Problem description →
Skip every picture and transcribe the remaining material exactly.
----
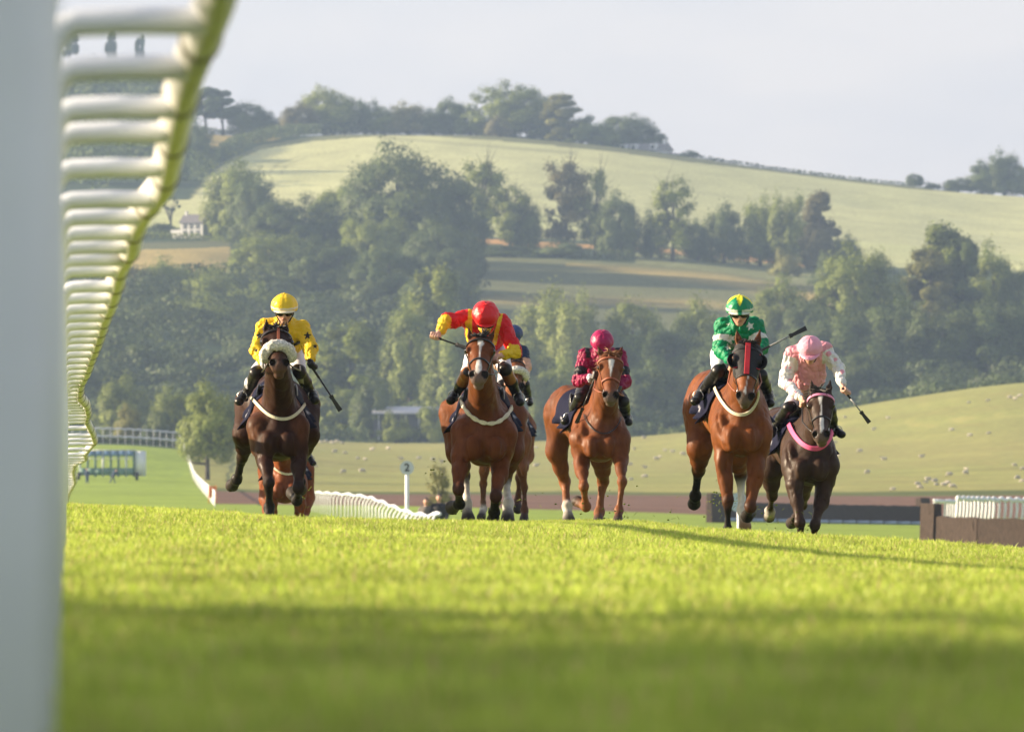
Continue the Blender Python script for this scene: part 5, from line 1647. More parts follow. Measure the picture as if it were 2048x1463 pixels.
    V = V + N * (0.0040 * n3(V, 22, 3) + .0050 * np.abs(np.sin(np.arctan2(lr, lf + .001) * 3 + .5 * n3(V, 12, 4))))[:, None]
    ho = mesh_obj('helmet', V, F, M_HELM, root, cols=helm_fn(V, N, lr, lu, lf))
    pk = MB()   # peak
    VV = []; FF = []
    na = 21
    for i in range(na):
        th = math.radians(-62 + 124 * i / (na - 1))
        r0 = hh(math.sin(th) * .114, 0.012, math.cos(th) * .126 - .012); r1 = hh(math.sin(th) * .112, -0.004, math.cos(th) * .126 - .012 + peak * 1.6 * math.cos(th))
        VV += [r0, r1, r1 - up * .006, r0 - up * .012]
    for i in range(na - 1):
        for k in range(4):
            FF.append([i * 4 + k, (i + 1) * 4 + k, (i + 1) * 4 + (k + 1) % 4, i * 4 + (k + 1) % 4])
    FF += [[0, 1, 2, 3], [(na - 1) * 4 + k for k in (3, 2, 1, 0)]]
    pr_ = np.array(VV) - hd
    mesh_obj('peak', VV, FF, M_HELM, ho, cols=helm_fn(np.array(VV), np.array(VV) * 0, pr_ @ rt, pr_ @ up * 0 + .02, pr_ @ f))
    bb = MB(); bb.ball(hh(0, .139, -.012), .010, 6); bb.build('button', M_HELM_PLAIN(helm_fn), ho)
    # chin strap and goggles
    cs = MB()
    for g in (-1, 1):
        cs.tube([hh(g * .086, 0.01, .0), hh(g * .080, -.05, .025), hh(g * .045, -.105, .055), hh(0, -.122, .066)], .0065, n=5)
    cs.build('chin_strap', M_STRAP, ho)
    if goggles:
        gg = Sdf()
        for g in (-1, 1): gg.ell(hh(g * 0.036, -0.022, 0.094), (0.044, 0.029, 0.032), k=.016, rot=rot)
        V, F = gg.mesh(0.006)
        go = mesh_obj('goggles', V, F, M_GOG, root)
        sb = MB(); sb.tube([hh(math.sin(t) * .092, .006, math.cos(t) * .104 - .01) for t in np.linspace(.75, 2 * math.pi - .75, 20)], .011, n=6, caps=False); sb.build('strap', M_STRAP, go)
    if mask_col is not None:
        mk = Sdf(); mk.ell(hh(0, -.085, .068), (.060, .045, .055), k=.02, rot=rot); mk.ell(hh(0, -.125, .04), (.05, .03, .05), k=.02, rot=rot)
        V, F = mk.mesh(.008); mesh_obj('face_scarf', V, F, mat('scarf', mask_col, .7), root)
    # ---------------- whip: held, so a thing of its own
    if whip:
        a_, b_ = Q(*whip['a']), Q(*whip['b'])
        v = b_ - a_; u = unit(v); L_ = np.linalg.norm(v)
        we = empty('whip', tuple(a_), label=wlabel, cat='whip', group='whips carried by the jockeys')
        hb = MB(); hb.tube([a_, a_ + v * .02, a_ + v * .30, a_ + v * .31], [.010, .013, .011, .008], n=8); hb.build('handle', M_WHIP, we)
        sb = MB(); sb.tube([a_ + v * .31, a_ + v * .70], [.0085, .007], n=7)
        sb.build('shaft', M_WHIP if not whip.get('braid') else M_BRAID, we)
        fb = MB(); w0 = a_ + v * .70
        e = unit(np.cross(u, [0, 1, 0])); e2 = np.cross(u, e)
        fb.hexa([w0 - e * .014 - e2 * .009, w0 + e * .014 - e2 * .009, w0 + e * .014 + e2 * .009, w0 - e * .014 + e2 * .009],
                [b_ - e * .022 - e2 * .010, b_ + e * .022 - e2 * .010, b_ + e * .022 + e2 * .010, b_ - e * .022 + e2 * .010])
        for t in (.70, .72): fb.tube([a_ + v * t - e * .02, a_ + v * t + e * .02], .010, n=6)
        fb.build('flap', M_WHIP, we, smooth=False)
    return root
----
Result of this exercise →
Continue the Blender Python script for this scene: part 5, from line 1647. More parts follow. Measure the picture as if it were 2048x1463 pixels.
    V = V + N * (0.0040 * n3(V, 22, 3) + .0050 * np.abs(np.sin(np.arctan2(lr, lf + .001) * 3 + .5 * n3(V, 12, 4))))[:, None]
    ho = mesh_obj('helmet', V, F, M_HELM, root, cols=helm_fn(V, N, lr, lu, lf))
    pk = MB()   # peak
    VV = []; FF = []
    na = 21
    for i in range(na):
        th = math.radians(-62 + 124 * i / (na - 1))
        r0 = hh(math.sin(th) * .114, 0.012, math.cos(th) * .126 - .012); r1 = hh(math.sin(th) * .112, -0.004, math.cos(th) * .126 - .012 + peak * 1.6 * math.cos(th))
        VV += [r0, r1, r1 - up * .006, r0 - up * .012]
    for i in range(na - 1):
        for k in range(4):
            FF.append([i * 4 + k, (i + 1) * 4 + k, (i + 1) * 4 + (k + 1) % 4, i * 4 + (k + 1) % 4])
    FF += [[0, 1, 2, 3], [(na - 1) * 4 + k for k in (3, 2, 1, 0)]]
    pr_ = np.array(VV) - hd
    mesh_obj('peak', VV, FF, M_HELM, ho, cols=helm_fn(np.array(VV), np.array(VV) * 0, pr_ @ rt, pr_ @ up * 0 + .02, pr_ @ f))
    bb = MB(); bb.ball(hh(0, .139, -.012), .010, 6); bb.build('button', M_HELM_PLAIN(helm_fn), ho)
    # chin strap and goggles
    cs = MB()
    for g in (-1, 1):
        cs.tube([hh(g * .086, 0.01, .0), hh(g * .080, -.05, .025), hh(g * .045, -.105, .055), hh(0, -.122, .066)], .0065, n=5)
    cs.build('chin_strap', M_STRAP, ho)
    if goggles:
        gg = Sdf()
        for g in (-1, 1): gg.ell(hh(g * 0.036, -0.022, 0.094), (0.044, 0.029, 0.032), k=.016, rot=rot)
        V, F = gg.mesh(0.006)
        go = mesh_obj('goggles', V, F, M_GOG, root)
        sb = MB(); sb.tube([hh(math.sin(t) * .092, .006, math.cos(t) * .104 - .01) for t in np.linspace(.75, 2 * math.pi - .75, 20)], .011, n=6, caps=False); sb.build('strap', M_STRAP, go)
    if mask_col is not None:
        mk = Sdf(); mk.ell(hh(0, -.085, .068), (.060, .045, .055), k=.02, rot=rot); mk.ell(hh(0, -.125, .04), (.05, .03, .05), k=.02, rot=rot)
        V, F = mk.mesh(.008); mesh_obj('face_scarf', V, F, mat('scarf', mask_col, .7), root)
    # ---------------- whip: held, so a thing of its own
    if whip:
        a_, b_ = Q(*whip['a']), Q(*whip['b'])
        v = b_ - a_; u = unit(v); L_ = np.linalg.norm(v)
        we = empty('whip', tuple(a_), label=wlabel, cat='whip', group='whips carried by the jockeys')
        hb = MB(); hb.tube([a_, a_ + v * .02, a_ + v * .30, a_ + v * .31], [.010, .013, .011, .008], n=8); hb.build('handle', M_WHIP, we)
        sb = MB(); sb.tube([a_ + v * .31, a_ + v * .70], [.0085, .007], n=7)
        sb.build('shaft', M_WHIP if not whip.get('braid') else M_BRAID, we)
        fb = MB(); w0 = a_ + v * .70
        e = unit(np.cross(u, [0, 1, 0])); e2 = np.cross(u, e)
        fb.hexa([w0 - e * .014 - e2 * .009, w0 + e * .014 - e2 * .009, w0 + e * .014 + e2 * .009, w0 - e * .014 + e2 * .009],
                [b_ - e * .022 - e2 * .010, b_ + e * .022 - e2 * .010, b_ + e * .022 + e2 * .010, b_ - e * .022 + e2 * .010])
        for t in (.70, .72): fb.tube([a_ + v * t - e * .02, a_ + v * t + e * .02], .010, n=6)
        fb.build('flap', M_WHIP, we, smooth=False)
    return root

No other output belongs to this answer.